§ Direction: Leave out every picture, then output exactly the lines between the ones holding "Recreate this scene" and "nr = np.random.default_rng(7)", inclusive, and nothing beyond them.

**** Supplied data

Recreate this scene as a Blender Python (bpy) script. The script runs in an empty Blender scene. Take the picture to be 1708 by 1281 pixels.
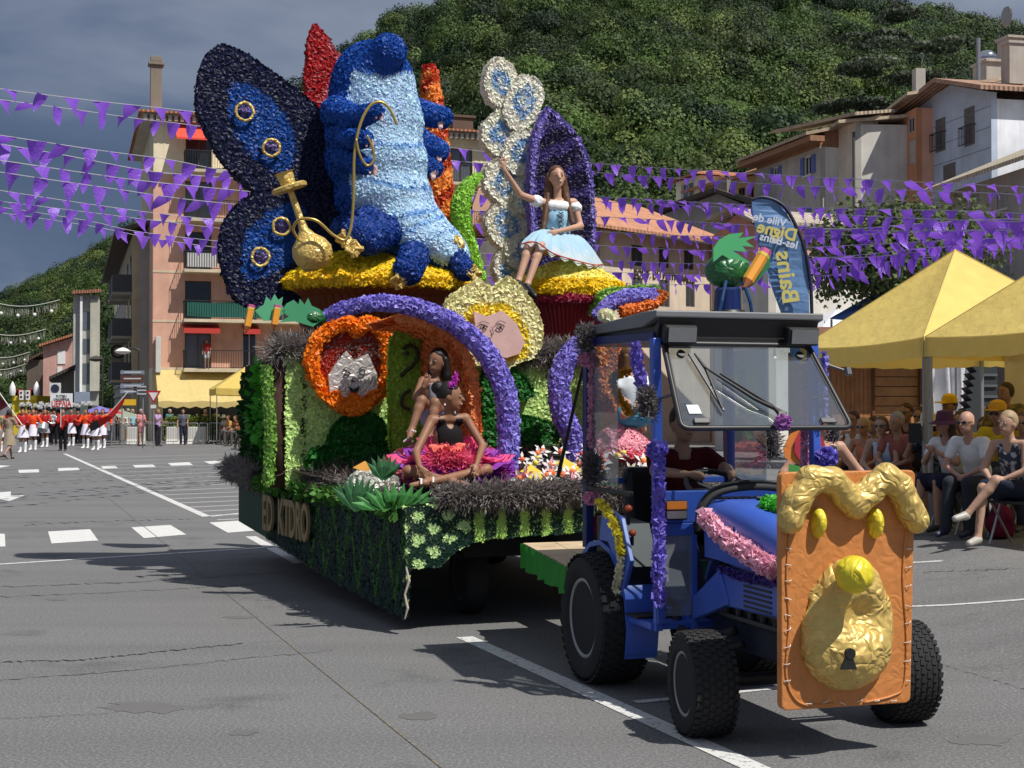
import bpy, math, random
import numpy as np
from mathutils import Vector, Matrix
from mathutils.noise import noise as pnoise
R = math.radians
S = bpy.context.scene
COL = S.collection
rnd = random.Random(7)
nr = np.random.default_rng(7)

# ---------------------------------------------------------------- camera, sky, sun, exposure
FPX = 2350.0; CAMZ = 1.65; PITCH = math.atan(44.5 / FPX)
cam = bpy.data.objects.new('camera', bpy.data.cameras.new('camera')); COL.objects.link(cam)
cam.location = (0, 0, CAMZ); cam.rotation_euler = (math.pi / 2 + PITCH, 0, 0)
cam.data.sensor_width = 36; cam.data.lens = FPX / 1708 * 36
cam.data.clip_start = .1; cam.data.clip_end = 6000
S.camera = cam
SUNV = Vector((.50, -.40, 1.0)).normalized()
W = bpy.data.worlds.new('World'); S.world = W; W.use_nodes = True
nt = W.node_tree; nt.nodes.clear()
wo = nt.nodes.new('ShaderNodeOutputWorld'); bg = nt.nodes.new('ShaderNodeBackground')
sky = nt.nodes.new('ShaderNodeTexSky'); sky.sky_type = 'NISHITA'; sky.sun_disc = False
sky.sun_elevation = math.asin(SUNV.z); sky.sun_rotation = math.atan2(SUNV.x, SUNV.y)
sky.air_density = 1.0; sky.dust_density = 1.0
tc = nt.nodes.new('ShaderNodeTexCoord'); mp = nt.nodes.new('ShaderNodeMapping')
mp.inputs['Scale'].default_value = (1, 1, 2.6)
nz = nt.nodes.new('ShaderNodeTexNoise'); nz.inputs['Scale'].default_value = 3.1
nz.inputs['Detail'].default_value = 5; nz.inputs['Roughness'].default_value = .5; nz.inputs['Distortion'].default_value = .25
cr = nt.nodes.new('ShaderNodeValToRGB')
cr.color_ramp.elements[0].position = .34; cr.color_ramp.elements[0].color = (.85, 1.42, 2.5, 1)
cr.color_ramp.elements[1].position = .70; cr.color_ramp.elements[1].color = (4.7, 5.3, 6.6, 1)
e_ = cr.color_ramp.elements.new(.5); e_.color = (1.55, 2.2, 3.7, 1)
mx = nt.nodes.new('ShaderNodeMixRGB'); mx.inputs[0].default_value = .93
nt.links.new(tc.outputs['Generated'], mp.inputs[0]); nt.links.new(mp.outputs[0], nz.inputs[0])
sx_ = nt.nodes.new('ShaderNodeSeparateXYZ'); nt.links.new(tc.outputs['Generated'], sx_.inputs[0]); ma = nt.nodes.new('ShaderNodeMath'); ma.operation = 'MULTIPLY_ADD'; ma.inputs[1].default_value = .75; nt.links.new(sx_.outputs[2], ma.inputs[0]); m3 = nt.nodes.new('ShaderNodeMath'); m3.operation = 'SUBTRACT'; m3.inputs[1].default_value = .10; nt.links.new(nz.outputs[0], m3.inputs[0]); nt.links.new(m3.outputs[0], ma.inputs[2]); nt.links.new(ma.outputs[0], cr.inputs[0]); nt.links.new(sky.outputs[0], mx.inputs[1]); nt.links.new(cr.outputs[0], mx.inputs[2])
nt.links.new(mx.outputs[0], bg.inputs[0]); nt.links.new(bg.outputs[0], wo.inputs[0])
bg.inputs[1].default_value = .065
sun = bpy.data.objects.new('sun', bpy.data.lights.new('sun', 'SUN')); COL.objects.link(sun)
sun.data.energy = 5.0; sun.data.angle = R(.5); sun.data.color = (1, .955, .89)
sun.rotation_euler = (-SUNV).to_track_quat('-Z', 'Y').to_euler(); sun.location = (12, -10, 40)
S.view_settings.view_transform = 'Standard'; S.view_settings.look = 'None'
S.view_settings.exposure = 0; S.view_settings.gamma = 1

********
**** Supplied data

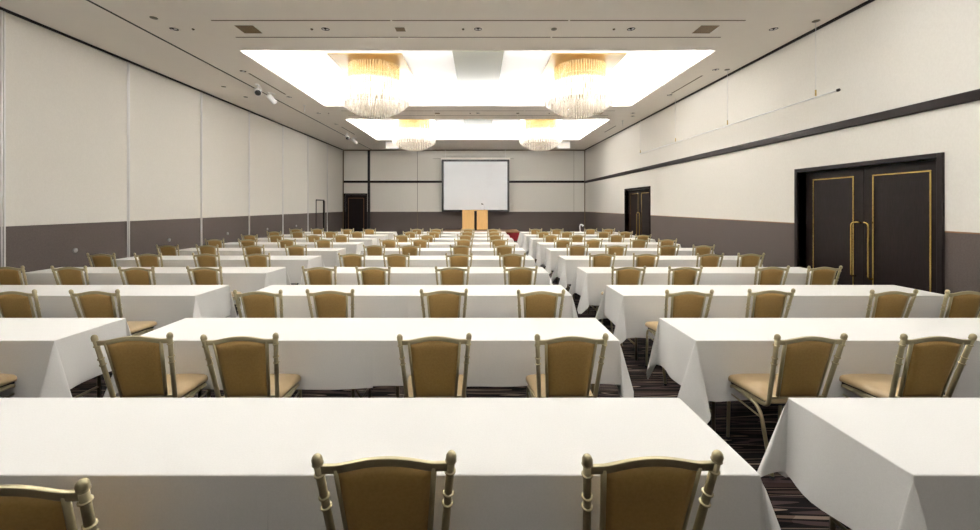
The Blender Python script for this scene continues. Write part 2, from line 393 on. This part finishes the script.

********

§ Answer for this exercise:
Recreate this scene as a Blender Python (bpy) script. The script runs in an empty Blender scene. Take the picture to be 1708 by 1281 pixels.
import bpy, math, random
import numpy as np
from mathutils import Vector, Matrix
from mathutils.noise import noise as pnoise
R = math.radians
S = bpy.context.scene
COL = S.collection
rnd = random.Random(7)
nr = np.random.default_rng(7)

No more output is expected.